Speaking before an audience of approximately 400 persons, Mills urged the Bloustein administration and faculty to maintain the school's high academic standards, to be receptive to changes in the profession, and sensitive to the implications of urban planning and policy-related decisions.
Rutgers was established as the colonial Queen's College in 1766 "to train young men for the ministry in the Dutch Reformed Church." In 1864, the state legislature designated the school as a land-grant college, and later the State University of New Jersey in 1945, according to a release from Mills. She participated in the 237th commencement exercises on May 22.
She notes that Virgin Islands born scholar Edward Wilmot Blyden applied to the college in 1850 under the guidance of St. Thomas Dutch Reformed Church, minister John P. Knox. Blyden was denied admission, and soon after relocated to Liberia in West Africa.
In her address, Mills also spoke of the "rags-to-riches" transformation of the Bloustein School into a premier multi-million dollar research and teaching institution, and the resulting loss of intimacy and the decline of informal intellectual exchanges among professors and students. Earlier, the urban planning department was housed in cramped quarters on Livingston Campus. In 1995, the year that Mills joined the program, the urban planning department relocated to the state-of-art Civic Square facility in downtown Brunswick.
The Bloustein School now offers sixteen degree and dual degree programs in planning and public policy, and is host to ten nationally recognized research centers, including the renown Center for Urban Policy Research. Mills successfully defended her doctoral dissertation in November 2002.
Mills conducted interdisciplinary research on the topic of identity politics in the field of historic preservation and urban planning practice. Her doctoral dissertation, "Identity, Power, and Place at the Margins: Negotiating Difference in 'El Barrio, San Anton – Ponce, Puerto Rico," pioneers the use qualitative and literary methods to examine community agency, and the legitimacy of oral traditions and traditional ways of knowing within urban planning practice. The historic San Anton community, which is chiefly the descendants of enslaved African people, also shares common roots with the Danish West Indies and 19th century mercantile economy of St. Thomas.
Writing and publishing projects
The founder of Synthesis Development Consultants, Mills plans to focus on scholarly research and publication, and consult on international development projects in the Caribbean and West Africa. She is employed part-time as a district correspondent with the Office of the Delegate to Congress Donna M. Christensen.

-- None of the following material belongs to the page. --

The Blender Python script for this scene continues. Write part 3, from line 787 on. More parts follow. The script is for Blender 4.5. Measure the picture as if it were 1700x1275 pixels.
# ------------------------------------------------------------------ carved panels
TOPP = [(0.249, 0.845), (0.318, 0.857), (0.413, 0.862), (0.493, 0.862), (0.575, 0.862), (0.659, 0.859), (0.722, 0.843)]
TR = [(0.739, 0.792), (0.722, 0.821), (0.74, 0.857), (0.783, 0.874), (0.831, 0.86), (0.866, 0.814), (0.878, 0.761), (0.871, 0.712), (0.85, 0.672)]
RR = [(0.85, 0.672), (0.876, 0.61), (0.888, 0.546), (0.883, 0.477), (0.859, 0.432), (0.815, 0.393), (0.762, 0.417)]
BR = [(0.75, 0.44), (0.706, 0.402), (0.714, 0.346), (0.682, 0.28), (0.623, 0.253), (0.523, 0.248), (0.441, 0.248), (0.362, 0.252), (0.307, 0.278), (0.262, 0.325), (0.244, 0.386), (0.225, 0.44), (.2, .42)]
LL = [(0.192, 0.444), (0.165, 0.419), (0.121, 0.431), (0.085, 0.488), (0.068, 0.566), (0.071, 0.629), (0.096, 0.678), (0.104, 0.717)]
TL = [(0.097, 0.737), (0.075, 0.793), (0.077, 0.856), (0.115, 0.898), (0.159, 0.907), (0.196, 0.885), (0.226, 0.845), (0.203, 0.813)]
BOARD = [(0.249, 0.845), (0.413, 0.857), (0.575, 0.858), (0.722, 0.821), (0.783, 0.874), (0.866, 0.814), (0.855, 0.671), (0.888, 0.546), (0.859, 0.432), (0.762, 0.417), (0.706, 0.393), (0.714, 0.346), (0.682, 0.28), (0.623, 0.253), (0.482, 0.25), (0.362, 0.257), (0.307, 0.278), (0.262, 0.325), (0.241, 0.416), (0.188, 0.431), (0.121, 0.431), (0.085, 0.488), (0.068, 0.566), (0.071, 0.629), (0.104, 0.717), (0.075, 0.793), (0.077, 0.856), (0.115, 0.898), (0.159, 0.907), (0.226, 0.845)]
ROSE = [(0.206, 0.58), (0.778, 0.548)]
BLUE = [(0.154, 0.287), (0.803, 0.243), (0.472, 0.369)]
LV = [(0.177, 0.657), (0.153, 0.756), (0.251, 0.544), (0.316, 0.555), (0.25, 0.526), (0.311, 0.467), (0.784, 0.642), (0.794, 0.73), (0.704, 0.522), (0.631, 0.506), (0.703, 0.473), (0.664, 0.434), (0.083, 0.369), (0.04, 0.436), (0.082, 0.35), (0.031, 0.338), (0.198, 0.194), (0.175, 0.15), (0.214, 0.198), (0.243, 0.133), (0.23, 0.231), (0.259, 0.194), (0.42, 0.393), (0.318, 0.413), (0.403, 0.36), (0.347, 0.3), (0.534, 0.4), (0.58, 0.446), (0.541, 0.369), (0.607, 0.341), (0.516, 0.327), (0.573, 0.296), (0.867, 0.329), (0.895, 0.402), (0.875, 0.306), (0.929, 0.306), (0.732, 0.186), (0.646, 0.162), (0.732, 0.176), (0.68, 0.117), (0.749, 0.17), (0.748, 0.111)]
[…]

With poetry already published in St. Thomas in 1988 — a 45-page book of poems, "Meditations in Solitude," accompanied by a tape — writing will certainly be part of her future plans. "I perceive myself as a writer (instead of a poet)," she said, in an e-mail interview, "who will rely on the literary medium that is most appropriate for what I hope to accomplish. At this particular time, I am interested in use of oral narratives to document everyday experiences through my writing."
In line with that intent, last year Mills was one of the Alton Adams Music Research Institute workshop participants. The workshop taught residents methods of oral history to preserve the words and music of tradition bearers, and Mills' projects were on radio personality and drummer Irvin "Brownie" Brown and on saxophonist Alwyn "Lad" Richards.
"I am really excited about this project," she said at the time. "The documentation of oral histories is something that we really need in the Virgin Islands."
She was the first person to publish a book review of a novel in the Journal of the American Planning Association in the Summer 1997 issue. She reviewed the novel "Texaco," by Patrick Chamoiseau of Martinique, showing the relevance of the novel to planning theory and practice.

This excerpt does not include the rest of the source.